__Prompt__: Where the data below has the string "picture", return the whole line.

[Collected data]
__________
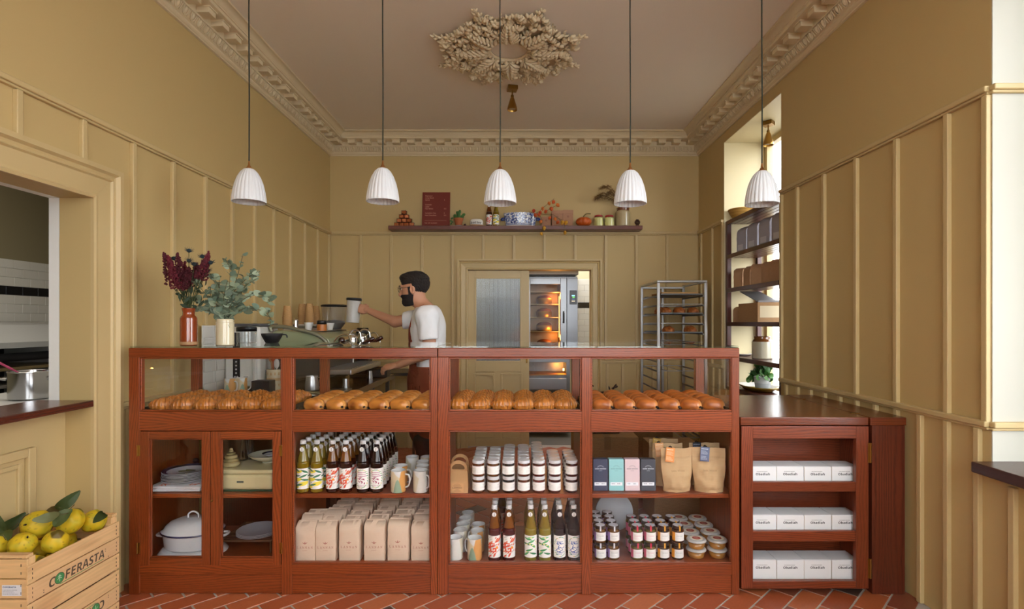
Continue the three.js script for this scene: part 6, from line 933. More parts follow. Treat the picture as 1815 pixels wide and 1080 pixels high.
  const apronF = (x, y, z) => { const low = y < 1.0 ? sstep(1.0, 0.6, y) : 0; const core = smin(torso(x, y, z), ell([-0.68, 0.75, -1.36], [0.13, 0.35, 0.19])(x, y, z), 0.08); const d = core - 0.027 + 0.004 * noise3(x * 10, y * 6, z * 10); const bib = y > 1.06 ? Math.abs(z + 1.36) - lerp(0.17, 0.1, sstep(1.06, 1.34, y)) : -1; return Math.max(d, -(core - 0.017), 0.42 - y, y - 1.35, x + (y > 1.06 ? 0.74 : 0.62 + 0.0 * low), bib); };
  part('apron', local(fieldMesh(apronF, [-0.95, 0.4, -1.62], [-0.5, 1.38, -1.1], 0.008)), M('#7a3320', 0.9), g);
  part('apron_strap', local(merge([tube([[-0.8, 1.345, -1.27], [-0.775, 1.43, -1.275], [-0.71, 1.503, -1.285], [-0.645, 1.5, -1.32], [-0.635, 1.495, -1.36], [-0.645, 1.5, -1.4], [-0.71, 1.503, -1.435], [-0.775, 1.43, -1.445], [-0.8, 1.345, -1.45]], 0.007, 50, 6), tube([[-0.6, 1.06, -1.2], [-0.54, 1.05, -1.3], [-0.535, 1.05, -1.42], [-0.6, 1.06, -1.52]], 0.007, 20, 6)])), M('#8a3a22', 0.85), g);
  const trF = (x, y, z) => { const l = join([caps(J.hipN, J.kneeN, 0.1, 0.074), caps(J.kneeN, J.ankN, 0.072, 0.062), caps(J.hipF, J.kneeF, 0.1, 0.074), caps(J.kneeF, J.ankF, 0.072, 0.062), ell([-0.66, 0.965, -1.36], [0.128, 0.12, 0.178])], 0.03)(x, y, z) + 0.004 * noise3(x * 12, y * 10, z * 12); return Math.max(l, 0.075 - y, y - 0.95); };
  part('trousers', local(fieldMesh(trF, [-0.9, 0.05, -1.64], [-0.48, 1.0, -1.1], 0.011)), M('#1f2026', 0.9), g);
  for (const [A, z] of [[J.ankN, -1.235], [J.ankF, -1.485]]) part('shoe', local(fieldMesh((x, y, q) => Math.max(smin(caps([A[0] + 0.03, 0.045, z], [A[0] - 0.15, 0.035, z], 0.05, 0.042)(x, y, q), caps([A[0], 0.05, z], [A[0], 0.11, z], 0.05, 0.048)(x, y, q), 0.03), 0.002 - y), [A[0] - 0.25, -0.01, z - 0.08], [A[0] + 0.1, 0.17, z + 0.08], 0.009)), M('#26211f', 0.6), g);
  // the canister in his hand
  const cn = thing('canister', 'pale canister with black lid held up in the person\'s far hand', 'canister', [-1.363, 1.378, -1.725]);
  cn.rotation.z = -0.06;
  part('canister_body', lathe([[0.0001, 0], [0.05, 0], [0.053, 0.004], [0.055, 0.182], [0.0001, 0.182]], 32), M('#b5b3ae', 0.35), cn); part('lid', lathe([[0.0001, 0.205], [0.056, 0.205], [0.062, 0.2], [0.062, 0.184], [0.0001, 0.183]], 32), black, cn);
}

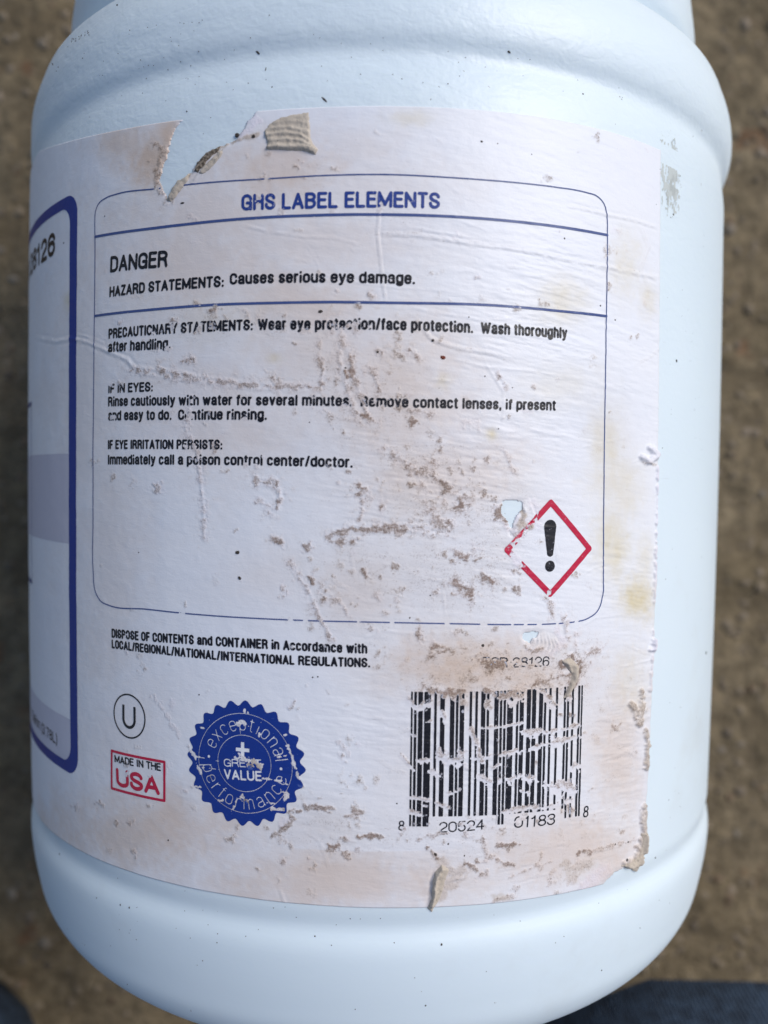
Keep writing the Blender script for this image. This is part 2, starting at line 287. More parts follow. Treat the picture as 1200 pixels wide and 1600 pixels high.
stroke([(1020, 985), (1018, 1030), (1014, 1080)], 2.0, rough=1.4, torn=0.6, dirt=0.25, h=0.2); stroke([(984, 1098), (994, 1112), (996, 1130), (1002, 1108), (1000, 1080)], 5, rough=0.9, tan=0.55, dirt=0.55, h=0.35)
stroke([(1008, 1140), (1009, 1170), (1008, 1200)], 4, rough=0.7, tan=0.7, dirt=0.5, h=0.35); ridge([(940, 1165), (970, 1145), (1000, 1138)], 1.8, 0.12); ridge([(925, 1192), (960, 1182), (1000, 1160)], 1.8, 0.12)
stroke([(978, 1350), (992, 1345), (1000, 1322), (1004, 1290), (1006, 1262)], 6, rough=0.7, tan=0.7, dirt=0.45, h=0.5)
stroke([(800, 800), (812, 815), (838, 822), (842, 800), (830, 786)], 9, rough=0.6, torn=0.6); stroke([(810, 790), (818, 806), (812, 820), (830, 822)], 6, rough=0.8, tan=0.75, dirt=0.45)
stroke([(783, 790), (780, 803), (790, 815)], 5, rough=1.6, dirt=0.75); stroke([(776, 790), (792, 826), (815, 835)], 6, rough=1.0, torn=0.7, dirt=0.212)
for k in range(5):
    a = 3.5 + 3.6 * k; ridge([(808 + a, 786 - 1.1 * k), (817 + a * 0.9, 800 + 0.9 * k), (812 + a * 0.9, 816 + 1.1 * k), (796 + a * 0.2, 826 + 2.0 * k)], 1.5, 0.75, 0.2, dirt=0.5 if k < 3 else 0)
stroke([(840, 800), (836, 815), (815, 838), (806, 846)], 3.0, rough=1.0, wear=0.8); stroke([(806, 880), (812, 884), (800, 868)], 7, rough=0.7, wear=1.0, torn=0.8); stroke([(857, 928), (860, 938)], 4.2, rough=1.4, wear=1.0, dirt=0.4)
stroke([(800, 850), (804, 858)], 4, rough=1.0, wear=1.0)
for k in range(7):
    ridge([(836 + 4.5 * k, 985 + 1.2 * k), (834 + 6.5 * k, 1002 + 1.5 * k), (822 + 7.5 * k, 1015 + 1.2 * k)], 1.3, 0.5, 0.2, dirt=0.25)
stroke([(825, 1015), (860, 1022), (880, 1000), (868, 985)], 8, rough=0.7, torn=0.7); stroke([(818, 1008), (832, 1018), (846, 1014)], 3.5, rough=1.2, dirt=0.6)
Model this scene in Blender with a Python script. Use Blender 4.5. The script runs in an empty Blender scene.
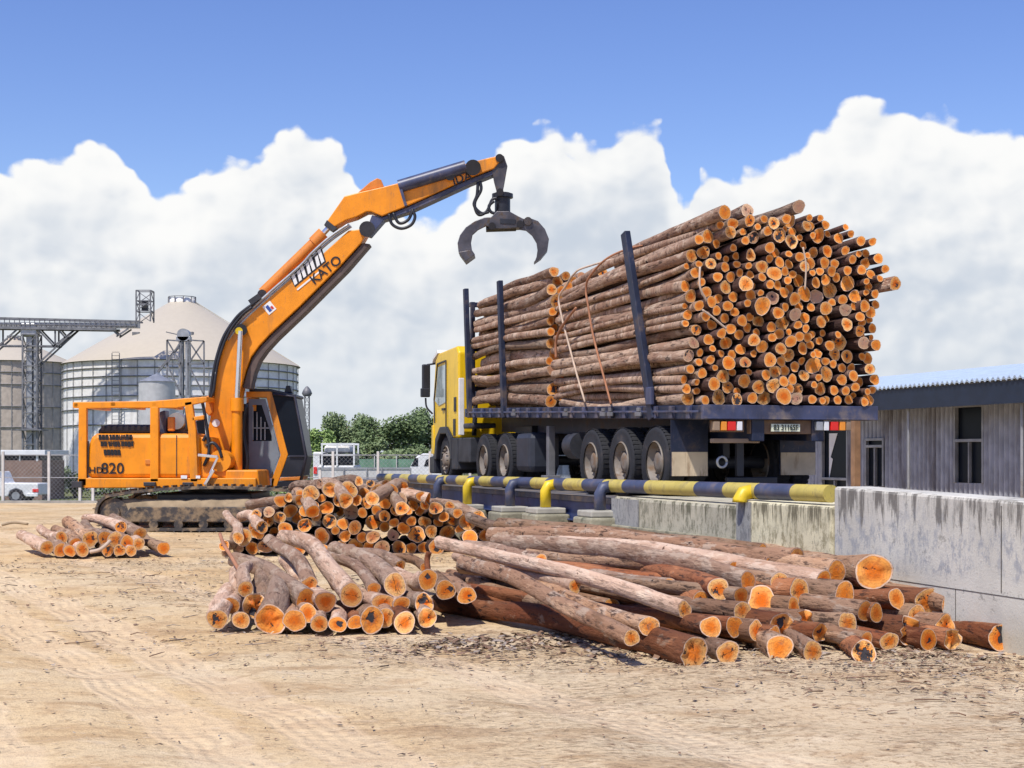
import bpy, math, random
from mathutils import Vector, Matrix, noise
random.seed(7)
R = math.radians
SC = bpy.context.scene
COL = SC.collection
F, HY, EYE = 1500.0, 455.0, 1.6

def P(px, py, Y):
    return Vector(((px-512)/F*Y, Y, EYE-(py-HY)/F*Y))

# ------------------------------------------------------------------ materials
def nt(m):
    m.use_nodes = True
    t = m.node_tree; t.nodes.clear()
    o = t.nodes.new('ShaderNodeOutputMaterial')
    b = t.nodes.new('ShaderNodeBsdfPrincipled')
    t.links.new(b.outputs[0], o.inputs[0])
    return t, b
class N:
    """tiny node helper"""
    def __init__(s, t): s.t = t
    def n(s, ty, **kw):
        x = s.t.nodes.new(ty)
        for k, v in kw.items(): setattr(x, k, v)
        return x
    def put(s, sock, v):
        if hasattr(v, 'is_output') or isinstance(v, bpy.types.NodeSocket): s.t.links.new(v, sock)
        else: sock.default_value = v
    def math(s, op, a, b=0.0, c=0.0, clamp=False):
        x = s.n('ShaderNodeMath', operation=op, use_clamp=clamp)
        s.put(x.inputs[0], a); s.put(x.inputs[1], b); s.put(x.inputs[2], c)
        return x.outputs[0]
    def mix(s, f, a, b, mode='MIX'):
        x = s.n('ShaderNodeMix', data_type='RGBA', blend_type=mode)
        s.put(x.inputs[0], f); s.put(x.inputs[6], a if not isinstance(a, tuple) else (*a[:3], 1)); s.put(x.inputs[7], b if not isinstance(b, tuple) else (*b[:3], 1))
        return x.outputs[2]
    def noise(s, vec, scale, detail=3, rough=.55, w=None, dist=0):
        x = s.n('ShaderNodeTexNoise')
        if w is not None:
            o = s.n('ShaderNodeVectorMath', operation='ADD'); s.put(o.inputs[0], vec); s.put(o.inputs[1], w); vec = o.outputs[0]
        if vec is not None: s.t.links.new(vec, x.inputs['Vector'])
        x.inputs['Scale'].default_value = scale; x.inputs['Detail'].default_value = detail
        x.inputs['Roughness'].default_value = rough; x.inputs['Distortion'].default_value = dist
        return x.outputs[0]
    def noise2(s, vec, scale, detail, rough):
        x = s.n('ShaderNodeTexNoise', noise_dimensions='2D'); s.t.links.new(vec, x.inputs['Vector'])
        x.inputs['Scale'].default_value = scale; x.inputs['Detail'].default_value = detail; x.inputs['Roughness'].default_value = rough
        return x.outputs[0]
    def ramp(s, v, lo, hi, a=0., b=1.):
        x = s.n('ShaderNodeMapRange', clamp=True, interpolation_type='SMOOTHSTEP')
        s.put(x.inputs[0], v); s.put(x.inputs[1], lo); s.put(x.inputs[2], hi); s.put(x.inputs[3], a); s.put(x.inputs[4], b)
        return x.outputs[0]
    def scale(s, vec, sc, rot=(0,0,0)):
        x = s.n('ShaderNodeMapping'); s.t.links.new(vec, x.inputs[0]); x.inputs['Scale'].default_value = sc
        x.inputs['Rotation'].default_value = rot
        return x.outputs[0]
    def bump(s, h, strength, dist, b):
        x = s.n('ShaderNodeBump'); s.put(x.inputs['Height'], h); x.inputs['Strength'].default_value = strength
        x.inputs['Distance'].default_value = dist; s.t.links.new(x.outputs[0], b.inputs['Normal'])
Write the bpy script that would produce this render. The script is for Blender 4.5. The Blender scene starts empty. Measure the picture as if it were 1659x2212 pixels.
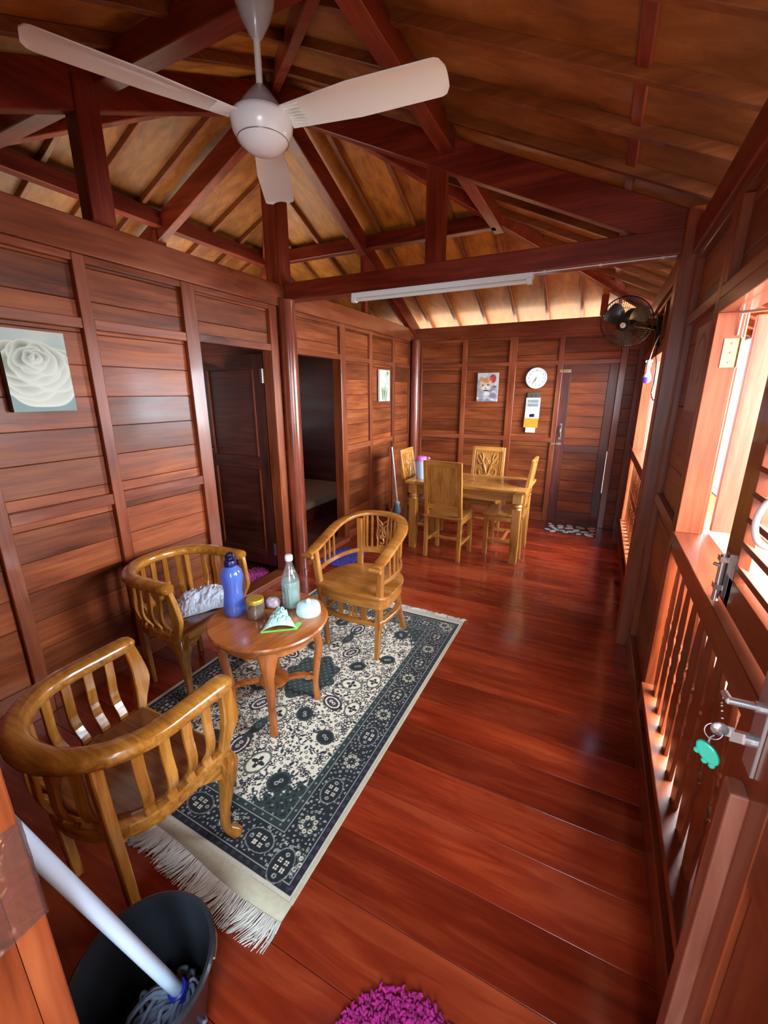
__________
__Response for this exercise__:
Continue the three.js script for this scene: part 6, from line 933. More parts follow. Treat the picture as 1815 pixels wide and 1080 pixels high.
Keep writing the Blender script for this image. This is part 2, starting at line 287. More parts follow. Treat the picture as 1200 pixels wide and 1600 pixels high.
Write the bpy script that would produce this render. The script is for Blender 4.5. The Blender scene starts empty. Measure the picture as if it were 1659x2212 pixels.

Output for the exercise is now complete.